▸ GIVEN INSTRUCTION: Hand back each line, unchanged, from the top down to the line where "cam.matrix_world = m" sits.

Entries from a dataset
● ● ●

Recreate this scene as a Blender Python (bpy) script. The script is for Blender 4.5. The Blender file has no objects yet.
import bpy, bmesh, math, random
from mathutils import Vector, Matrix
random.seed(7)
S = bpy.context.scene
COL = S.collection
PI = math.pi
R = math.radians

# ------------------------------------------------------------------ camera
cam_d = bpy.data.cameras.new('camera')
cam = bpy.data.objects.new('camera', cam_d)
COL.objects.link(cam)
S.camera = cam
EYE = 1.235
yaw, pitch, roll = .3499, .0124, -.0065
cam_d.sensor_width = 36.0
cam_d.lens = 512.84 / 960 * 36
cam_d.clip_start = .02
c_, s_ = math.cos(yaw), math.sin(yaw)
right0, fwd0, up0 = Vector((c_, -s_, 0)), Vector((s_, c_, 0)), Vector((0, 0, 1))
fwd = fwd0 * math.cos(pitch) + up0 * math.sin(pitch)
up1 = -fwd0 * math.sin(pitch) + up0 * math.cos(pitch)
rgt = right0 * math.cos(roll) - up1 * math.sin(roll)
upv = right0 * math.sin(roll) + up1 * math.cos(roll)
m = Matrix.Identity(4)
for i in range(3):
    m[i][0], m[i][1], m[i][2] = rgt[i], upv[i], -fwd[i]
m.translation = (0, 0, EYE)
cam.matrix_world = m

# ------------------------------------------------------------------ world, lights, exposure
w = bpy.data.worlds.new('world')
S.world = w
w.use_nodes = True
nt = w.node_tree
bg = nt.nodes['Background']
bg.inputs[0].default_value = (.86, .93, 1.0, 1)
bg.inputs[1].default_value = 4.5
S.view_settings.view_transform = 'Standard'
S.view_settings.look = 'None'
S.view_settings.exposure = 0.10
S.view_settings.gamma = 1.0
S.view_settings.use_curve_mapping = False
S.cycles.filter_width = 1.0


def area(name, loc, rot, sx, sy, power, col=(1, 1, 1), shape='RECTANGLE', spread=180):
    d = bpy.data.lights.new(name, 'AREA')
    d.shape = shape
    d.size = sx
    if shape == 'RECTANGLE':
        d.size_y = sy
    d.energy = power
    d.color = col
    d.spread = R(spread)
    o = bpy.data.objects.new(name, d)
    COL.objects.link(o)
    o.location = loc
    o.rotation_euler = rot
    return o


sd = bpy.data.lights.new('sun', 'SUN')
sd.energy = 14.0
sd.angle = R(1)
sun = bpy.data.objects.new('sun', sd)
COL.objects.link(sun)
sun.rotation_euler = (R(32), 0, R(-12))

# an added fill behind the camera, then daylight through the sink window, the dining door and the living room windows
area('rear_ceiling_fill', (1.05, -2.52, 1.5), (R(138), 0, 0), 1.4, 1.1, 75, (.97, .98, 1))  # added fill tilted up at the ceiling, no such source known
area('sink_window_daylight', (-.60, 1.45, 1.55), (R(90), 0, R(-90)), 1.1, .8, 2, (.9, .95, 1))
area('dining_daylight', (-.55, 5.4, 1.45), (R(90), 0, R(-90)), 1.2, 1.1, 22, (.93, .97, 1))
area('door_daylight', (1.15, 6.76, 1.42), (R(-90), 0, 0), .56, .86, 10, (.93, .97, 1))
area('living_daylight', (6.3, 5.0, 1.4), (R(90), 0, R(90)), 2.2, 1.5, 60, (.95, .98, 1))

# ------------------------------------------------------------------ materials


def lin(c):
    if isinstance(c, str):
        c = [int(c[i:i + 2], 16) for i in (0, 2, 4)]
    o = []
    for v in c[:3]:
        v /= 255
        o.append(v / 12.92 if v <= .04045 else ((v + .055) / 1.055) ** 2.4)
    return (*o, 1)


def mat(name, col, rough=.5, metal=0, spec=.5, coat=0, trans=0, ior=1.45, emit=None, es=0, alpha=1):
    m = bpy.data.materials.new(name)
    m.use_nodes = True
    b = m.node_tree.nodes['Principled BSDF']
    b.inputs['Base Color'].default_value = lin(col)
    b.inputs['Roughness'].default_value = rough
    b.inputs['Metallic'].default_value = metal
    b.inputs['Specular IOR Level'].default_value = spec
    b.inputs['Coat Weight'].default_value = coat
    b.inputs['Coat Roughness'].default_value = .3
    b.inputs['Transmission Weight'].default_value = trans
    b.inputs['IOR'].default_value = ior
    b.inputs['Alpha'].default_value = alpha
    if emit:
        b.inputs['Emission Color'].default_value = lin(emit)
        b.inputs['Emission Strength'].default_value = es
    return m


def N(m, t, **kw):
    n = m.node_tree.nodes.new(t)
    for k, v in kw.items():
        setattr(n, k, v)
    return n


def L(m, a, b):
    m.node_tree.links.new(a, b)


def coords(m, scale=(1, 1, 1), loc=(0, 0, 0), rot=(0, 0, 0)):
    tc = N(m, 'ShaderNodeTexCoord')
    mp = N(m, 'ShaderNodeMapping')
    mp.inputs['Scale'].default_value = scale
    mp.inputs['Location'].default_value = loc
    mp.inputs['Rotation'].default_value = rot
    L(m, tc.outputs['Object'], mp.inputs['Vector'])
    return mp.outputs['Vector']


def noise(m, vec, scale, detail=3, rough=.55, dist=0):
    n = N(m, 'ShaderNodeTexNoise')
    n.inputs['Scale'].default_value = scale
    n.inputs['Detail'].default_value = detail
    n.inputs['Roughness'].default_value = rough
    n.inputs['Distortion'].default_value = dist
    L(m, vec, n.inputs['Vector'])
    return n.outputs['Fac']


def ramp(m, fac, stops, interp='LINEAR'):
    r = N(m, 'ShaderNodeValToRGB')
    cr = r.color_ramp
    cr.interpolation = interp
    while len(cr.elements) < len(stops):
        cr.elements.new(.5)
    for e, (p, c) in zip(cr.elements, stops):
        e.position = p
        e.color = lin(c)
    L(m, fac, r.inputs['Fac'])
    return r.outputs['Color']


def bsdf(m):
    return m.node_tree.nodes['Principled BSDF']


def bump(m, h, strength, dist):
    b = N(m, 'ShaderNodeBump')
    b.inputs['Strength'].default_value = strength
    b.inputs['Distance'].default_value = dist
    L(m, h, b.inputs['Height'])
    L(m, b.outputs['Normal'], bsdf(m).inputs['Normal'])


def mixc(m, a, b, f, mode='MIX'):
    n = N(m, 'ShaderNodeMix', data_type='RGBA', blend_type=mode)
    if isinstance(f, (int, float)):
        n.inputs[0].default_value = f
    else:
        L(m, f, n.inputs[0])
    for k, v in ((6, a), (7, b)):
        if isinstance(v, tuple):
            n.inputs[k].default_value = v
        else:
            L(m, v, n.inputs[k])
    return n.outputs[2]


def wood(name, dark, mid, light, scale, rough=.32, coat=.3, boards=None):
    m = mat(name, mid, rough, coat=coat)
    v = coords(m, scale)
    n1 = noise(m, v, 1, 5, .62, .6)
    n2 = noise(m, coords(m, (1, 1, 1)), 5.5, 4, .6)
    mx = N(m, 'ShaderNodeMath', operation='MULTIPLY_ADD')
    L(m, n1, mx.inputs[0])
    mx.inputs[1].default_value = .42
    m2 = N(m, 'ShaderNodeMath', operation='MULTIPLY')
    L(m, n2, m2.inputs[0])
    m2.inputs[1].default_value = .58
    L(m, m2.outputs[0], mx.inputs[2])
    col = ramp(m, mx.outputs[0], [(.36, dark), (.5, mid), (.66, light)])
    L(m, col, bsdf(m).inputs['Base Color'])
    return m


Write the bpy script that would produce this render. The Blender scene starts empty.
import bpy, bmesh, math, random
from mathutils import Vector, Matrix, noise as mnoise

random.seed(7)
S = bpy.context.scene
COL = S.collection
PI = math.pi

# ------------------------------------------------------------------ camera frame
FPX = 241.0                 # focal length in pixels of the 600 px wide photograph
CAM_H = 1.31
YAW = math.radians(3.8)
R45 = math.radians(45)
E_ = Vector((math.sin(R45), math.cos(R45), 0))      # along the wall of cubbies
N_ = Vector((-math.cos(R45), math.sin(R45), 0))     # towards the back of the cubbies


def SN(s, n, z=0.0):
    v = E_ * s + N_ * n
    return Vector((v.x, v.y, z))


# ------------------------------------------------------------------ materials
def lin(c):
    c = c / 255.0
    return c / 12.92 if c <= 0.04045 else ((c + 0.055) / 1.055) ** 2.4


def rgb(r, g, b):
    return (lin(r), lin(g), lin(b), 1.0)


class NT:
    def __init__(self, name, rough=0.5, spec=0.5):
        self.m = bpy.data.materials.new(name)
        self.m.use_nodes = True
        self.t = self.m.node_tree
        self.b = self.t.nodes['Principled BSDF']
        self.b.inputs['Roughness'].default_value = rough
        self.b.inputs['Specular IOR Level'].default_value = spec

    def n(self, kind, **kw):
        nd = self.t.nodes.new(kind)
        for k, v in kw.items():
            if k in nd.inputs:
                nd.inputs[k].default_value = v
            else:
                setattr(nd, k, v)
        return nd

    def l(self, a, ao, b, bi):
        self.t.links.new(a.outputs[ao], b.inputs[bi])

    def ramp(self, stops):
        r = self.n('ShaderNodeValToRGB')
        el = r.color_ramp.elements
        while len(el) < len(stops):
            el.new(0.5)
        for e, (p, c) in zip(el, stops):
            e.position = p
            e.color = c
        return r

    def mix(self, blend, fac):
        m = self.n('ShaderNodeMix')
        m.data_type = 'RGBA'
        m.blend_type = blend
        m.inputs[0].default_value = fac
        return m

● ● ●

▸ RESPONSE TO THIS TASK:
Recreate this scene as a Blender Python (bpy) script. The script is for Blender 4.5. The Blender file has no objects yet.
import bpy, bmesh, math, random
from mathutils import Vector, Matrix
random.seed(7)
S = bpy.context.scene
COL = S.collection
PI = math.pi
R = math.radians

# ------------------------------------------------------------------ camera
cam_d = bpy.data.cameras.new('camera')
cam = bpy.data.objects.new('camera', cam_d)
COL.objects.link(cam)
S.camera = cam
EYE = 1.235
yaw, pitch, roll = .3499, .0124, -.0065
cam_d.sensor_width = 36.0
cam_d.lens = 512.84 / 960 * 36
cam_d.clip_start = .02
c_, s_ = math.cos(yaw), math.sin(yaw)
right0, fwd0, up0 = Vector((c_, -s_, 0)), Vector((s_, c_, 0)), Vector((0, 0, 1))
fwd = fwd0 * math.cos(pitch) + up0 * math.sin(pitch)
up1 = -fwd0 * math.sin(pitch) + up0 * math.cos(pitch)
rgt = right0 * math.cos(roll) - up1 * math.sin(roll)
upv = right0 * math.sin(roll) + up1 * math.cos(roll)
m = Matrix.Identity(4)
for i in range(3):
    m[i][0], m[i][1], m[i][2] = rgt[i], upv[i], -fwd[i]
m.translation = (0, 0, EYE)
cam.matrix_world = m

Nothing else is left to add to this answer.